EXERCISE INSTRUCTIONS:
Leave out the pictures and repeat the data exactly.

::: COLLECTED MATERIAL :::

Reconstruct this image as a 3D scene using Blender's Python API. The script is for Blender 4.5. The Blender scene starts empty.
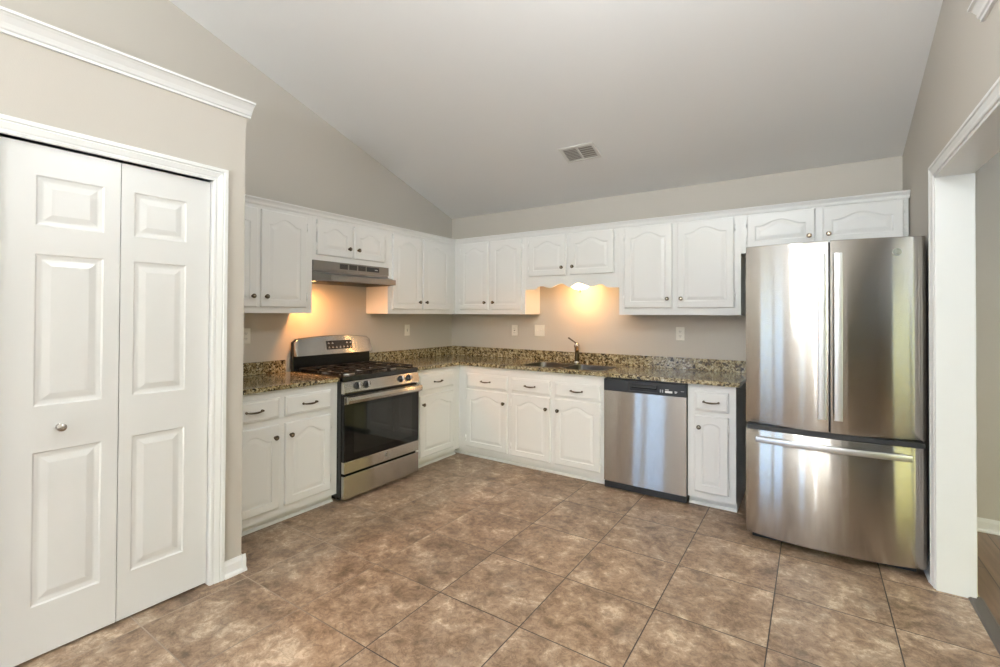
import bpy, math, random
from mathutils import Matrix, Vector
PI = math.pi
random.seed(7)
scene = bpy.context.scene
COL = scene.collection

# ------------------------------------------------------------------ camera
F_PX, YAW, PITCH, ROLL = 466.584, 0.58423, 0.009945, 0.00449
cam_d = bpy.data.cameras.new('camera')
cam_d.sensor_width = 36.0
cam_d.lens = F_PX / 1000 * 36
cam_d.shift_x = -4.296 / 1000
cam_d.shift_y = -23.629 / 1000
cam_d.clip_start = 0.05
cam = bpy.data.objects.new('camera', cam_d)
COL.objects.link(cam)
f0 = Vector((-math.sin(YAW), math.cos(YAW), 0)); r0 = Vector((math.cos(YAW), math.sin(YAW), 0)); z0 = Vector((0, 0, 1))
fw = f0 * math.cos(PITCH) + z0 * math.sin(PITCH)
u1 = -f0 * math.sin(PITCH) + z0 * math.cos(PITCH)
rt = r0 * math.cos(ROLL) + u1 * math.sin(ROLL)
up = -r0 * math.sin(ROLL) + u1 * math.cos(ROLL)
M = Matrix((rt, up, -fw)).transposed().to_4x4()
M.translation = Vector((3.5046, -4.1915, 1.3726))
cam.matrix_world = M
scene.camera = cam

# ------------------------------------------------------------------ view, world, daylight portals
scene.view_settings.view_transform = 'Standard'
scene.view_settings.look = 'None'
scene.view_settings.gamma = 1
scene.view_settings.use_curve_mapping = False
scene.view_settings.exposure = 0.40
WORLD_STRENGTH = 5.5

w = bpy.data.worlds.new('outdoors'); scene.world = w; w.use_nodes = True
nt = w.node_tree; nt.nodes.clear()
tc = nt.nodes.new('ShaderNodeTexCoord'); sp = nt.nodes.new('ShaderNodeSeparateXYZ')
nt.links.new(tc.outputs['Generated'], sp.inputs[0])
nz = nt.nodes.new('ShaderNodeTexNoise'); nz.inputs['Scale'].default_value = 6; nz.inputs['Detail'].default_value = 5
nt.links.new(tc.outputs['Generated'], nz.inputs['Vector'])
def wmath(op, a, b):
    n = nt.nodes.new('ShaderNodeMath'); n.operation = op
    for i, s in enumerate((a, b)):
        if isinstance(s, (int, float)): n.inputs[i].default_value = s
        else: nt.links.new(s, n.inputs[i])
    return n.outputs[0]
# tree line is higher towards the east (+x); noise roughens it
tl = wmath('ADD', wmath('MULTIPLY', wmath('MAXIMUM', sp.outputs['X'], 0.0), 0.85), -0.06)
tl = wmath('ADD', tl, wmath('MULTIPLY', nz.outputs['Fac'], 0.12))
above = wmath('SUBTRACT', sp.outputs['Z'], tl)
r_sky = nt.nodes.new('ShaderNodeMapRange'); r_sky.inputs['From Min'].default_value = -0.02; r_sky.inputs['From Max'].default_value = 0.02
nt.links.new(above, r_sky.inputs['Value'])
fol = nt.nodes.new('ShaderNodeValToRGB'); nt.links.new(nz.outputs['Fac'], fol.inputs['Fac'])
fol.color_ramp.elements[0].position = 0.3; fol.color_ramp.elements[0].color = (0.38, 0.38, 0.09, 1)
fol.color_ramp.elements[1].position = 0.7; fol.color_ramp.elements[1].color = (0.72, 0.68, 0.28, 1)
mix = nt.nodes.new('ShaderNodeMix'); mix.data_type = 'RGBA'
nt.links.new(r_sky.outputs[0], mix.inputs['Factor'])
nt.links.new(fol.outputs['Color'], mix.inputs['A'])
mix.inputs['B'].default_value = (0.36, 0.62, 1.0, 1)
bg = nt.nodes.new('ShaderNodeBackground'); bg.inputs['Strength'].default_value = WORLD_STRENGTH
nt.links.new(mix.outputs['Result'], bg.inputs['Color'])
wo = nt.nodes.new('ShaderNodeOutputWorld'); nt.links.new(bg.outputs[0], wo.inputs[0])

SOUTH = -9.0          # wall behind the camera
EAST = 7.6            # far wall of the dining room
XR = 4.023; XR2 = 4.160
XP, YP = 0.959, -2.875
ZC, SL, YRIDGE = 2.482, 0.324, -4.8
WINS = {  # (x0,x1) or (y0,y1), z0, z1
    'slider': (0.02, 0.85, 0.03, 2.10),
    'south': (2.0, 2.5, 0.30, 2.10),
    'west': (-8.975, -6.75, 0.05, 2.10),
    'east': (-7.3, -2.6, 0.05, 2.15),
}
def portal(name, loc, rot, sx, sy):
    l = bpy.data.lights.new(name, 'AREA'); l.shape = 'RECTANGLE'; l.size = sx; l.size_y = sy
    l.cycles.is_portal = True
    o = bpy.data.objects.new(name, l); COL.objects.link(o); o.location = loc; o.rotation_euler = rot
a, b, c_, d_ = WINS['slider']; portal('daylight_portal', ((a+b)/2, SOUTH-0.08, (c_+d_)/2), (PI/2, 0, 0), b-a, d_-c_)
a, b, c_, d_ = WINS['south']; portal('daylight_portal', ((a+b)/2, SOUTH-0.08, (c_+d_)/2), (PI/2, 0, 0), b-a, d_-c_)
a, b, c_, d_ = WINS['west']; portal('daylight_portal', (-0.10, (a+b)/2, (c_+d_)/2), (PI/2, 0, -PI/2), b-a, d_-c_)
a, b, c_, d_ = WINS['east']; portal('daylight_portal', (EAST+0.08, (a+b)/2, (c_+d_)/2), (PI/2, 0, PI/2), b-a, d_-c_)

def lamp(name, kind, loc, power, color, size=0.1, rot=(0, 0, 0), size_y=None, blend=.6, angle=2.6):
    l = bpy.data.lights.new(name, kind); l.energy = power; l.color = color
    if kind == 'AREA':
        l.size = size
        if size_y: l.shape = 'RECTANGLE'; l.size_y = size_y
    else:
        l.shadow_soft_size = size
        if kind == 'SPOT': l.spot_size = angle; l.spot_blend = blend
    o = bpy.data.objects.new(name, l); COL.objects.link(o); o.location = loc; o.rotation_euler = rot
    return o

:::

EXPECTED OUTPUT:
Reconstruct this image as a 3D scene using Blender's Python API. The script is for Blender 4.5. The Blender scene starts empty.
import bpy, math, random
from mathutils import Matrix, Vector
PI = math.pi
random.seed(7)
scene = bpy.context.scene
COL = scene.collection

# ------------------------------------------------------------------ camera
F_PX, YAW, PITCH, ROLL = 466.584, 0.58423, 0.009945, 0.00449
cam_d = bpy.data.cameras.new('camera')
cam_d.sensor_width = 36.0
cam_d.lens = F_PX / 1000 * 36
cam_d.shift_x = -4.296 / 1000
cam_d.shift_y = -23.629 / 1000
cam_d.clip_start = 0.05
cam = bpy.data.objects.new('camera', cam_d)
COL.objects.link(cam)
f0 = Vector((-math.sin(YAW), math.cos(YAW), 0)); r0 = Vector((math.cos(YAW), math.sin(YAW), 0)); z0 = Vector((0, 0, 1))
fw = f0 * math.cos(PITCH) + z0 * math.sin(PITCH)
u1 = -f0 * math.sin(PITCH) + z0 * math.cos(PITCH)
rt = r0 * math.cos(ROLL) + u1 * math.sin(ROLL)
up = -r0 * math.sin(ROLL) + u1 * math.cos(ROLL)
M = Matrix((rt, up, -fw)).transposed().to_4x4()
M.translation = Vector((3.5046, -4.1915, 1.3726))
cam.matrix_world = M
scene.camera = cam

# ------------------------------------------------------------------ view, world, daylight portals
scene.view_settings.view_transform = 'Standard'
scene.view_settings.look = 'None'
scene.view_settings.gamma = 1
scene.view_settings.use_curve_mapping = False
scene.view_settings.exposure = 0.40
WORLD_STRENGTH = 5.5

w = bpy.data.worlds.new('outdoors'); scene.world = w; w.use_nodes = True
nt = w.node_tree; nt.nodes.clear()
tc = nt.nodes.new('ShaderNodeTexCoord'); sp = nt.nodes.new('ShaderNodeSeparateXYZ')
nt.links.new(tc.outputs['Generated'], sp.inputs[0])
nz = nt.nodes.new('ShaderNodeTexNoise'); nz.inputs['Scale'].default_value = 6; nz.inputs['Detail'].default_value = 5
nt.links.new(tc.outputs['Generated'], nz.inputs['Vector'])
def wmath(op, a, b):
    n = nt.nodes.new('ShaderNodeMath'); n.operation = op
    for i, s in enumerate((a, b)):
        if isinstance(s, (int, float)): n.inputs[i].default_value = s
        else: nt.links.new(s, n.inputs[i])
    return n.outputs[0]
# tree line is higher towards the east (+x); noise roughens it
tl = wmath('ADD', wmath('MULTIPLY', wmath('MAXIMUM', sp.outputs['X'], 0.0), 0.85), -0.06)
tl = wmath('ADD', tl, wmath('MULTIPLY', nz.outputs['Fac'], 0.12))
above = wmath('SUBTRACT', sp.outputs['Z'], tl)
r_sky = nt.nodes.new('ShaderNodeMapRange'); r_sky.inputs['From Min'].default_value = -0.02; r_sky.inputs['From Max'].default_value = 0.02
nt.links.new(above, r_sky.inputs['Value'])
fol = nt.nodes.new('ShaderNodeValToRGB'); nt.links.new(nz.outputs['Fac'], fol.inputs['Fac'])
fol.color_ramp.elements[0].position = 0.3; fol.color_ramp.elements[0].color = (0.38, 0.38, 0.09, 1)
fol.color_ramp.elements[1].position = 0.7; fol.color_ramp.elements[1].color = (0.72, 0.68, 0.28, 1)
mix = nt.nodes.new('ShaderNodeMix'); mix.data_type = 'RGBA'
nt.links.new(r_sky.outputs[0], mix.inputs['Factor'])
nt.links.new(fol.outputs['Color'], mix.inputs['A'])
mix.inputs['B'].default_value = (0.36, 0.62, 1.0, 1)
bg = nt.nodes.new('ShaderNodeBackground'); bg.inputs['Strength'].default_value = WORLD_STRENGTH
nt.links.new(mix.outputs['Result'], bg.inputs['Color'])
wo = nt.nodes.new('ShaderNodeOutputWorld'); nt.links.new(bg.outputs[0], wo.inputs[0])

SOUTH = -9.0          # wall behind the camera
EAST = 7.6            # far wall of the dining room
XR = 4.023; XR2 = 4.160
XP, YP = 0.959, -2.875
ZC, SL, YRIDGE = 2.482, 0.324, -4.8
WINS = {  # (x0,x1) or (y0,y1), z0, z1
    'slider': (0.02, 0.85, 0.03, 2.10),
    'south': (2.0, 2.5, 0.30, 2.10),
    'west': (-8.975, -6.75, 0.05, 2.10),
    'east': (-7.3, -2.6, 0.05, 2.15),
}
def portal(name, loc, rot, sx, sy):
    l = bpy.data.lights.new(name, 'AREA'); l.shape = 'RECTANGLE'; l.size = sx; l.size_y = sy
    l.cycles.is_portal = True
    o = bpy.data.objects.new(name, l); COL.objects.link(o); o.location = loc; o.rotation_euler = rot
a, b, c_, d_ = WINS['slider']; portal('daylight_portal', ((a+b)/2, SOUTH-0.08, (c_+d_)/2), (PI/2, 0, 0), b-a, d_-c_)
a, b, c_, d_ = WINS['south']; portal('daylight_portal', ((a+b)/2, SOUTH-0.08, (c_+d_)/2), (PI/2, 0, 0), b-a, d_-c_)
a, b, c_, d_ = WINS['west']; portal('daylight_portal', (-0.10, (a+b)/2, (c_+d_)/2), (PI/2, 0, -PI/2), b-a, d_-c_)
a, b, c_, d_ = WINS['east']; portal('daylight_portal', (EAST+0.08, (a+b)/2, (c_+d_)/2), (PI/2, 0, PI/2), b-a, d_-c_)

def lamp(name, kind, loc, power, color, size=0.1, rot=(0, 0, 0), size_y=None, blend=.6, angle=2.6):
    l = bpy.data.lights.new(name, kind); l.energy = power; l.color = color
    if kind == 'AREA':
        l.size = size
        if size_y: l.shape = 'RECTANGLE'; l.size_y = size_y
    else:
        l.shadow_soft_size = size
        if kind == 'SPOT': l.spot_size = angle; l.spot_blend = blend
    o = bpy.data.objects.new(name, l); COL.objects.link(o); o.location = loc; o.rotation_euler = rot
    return o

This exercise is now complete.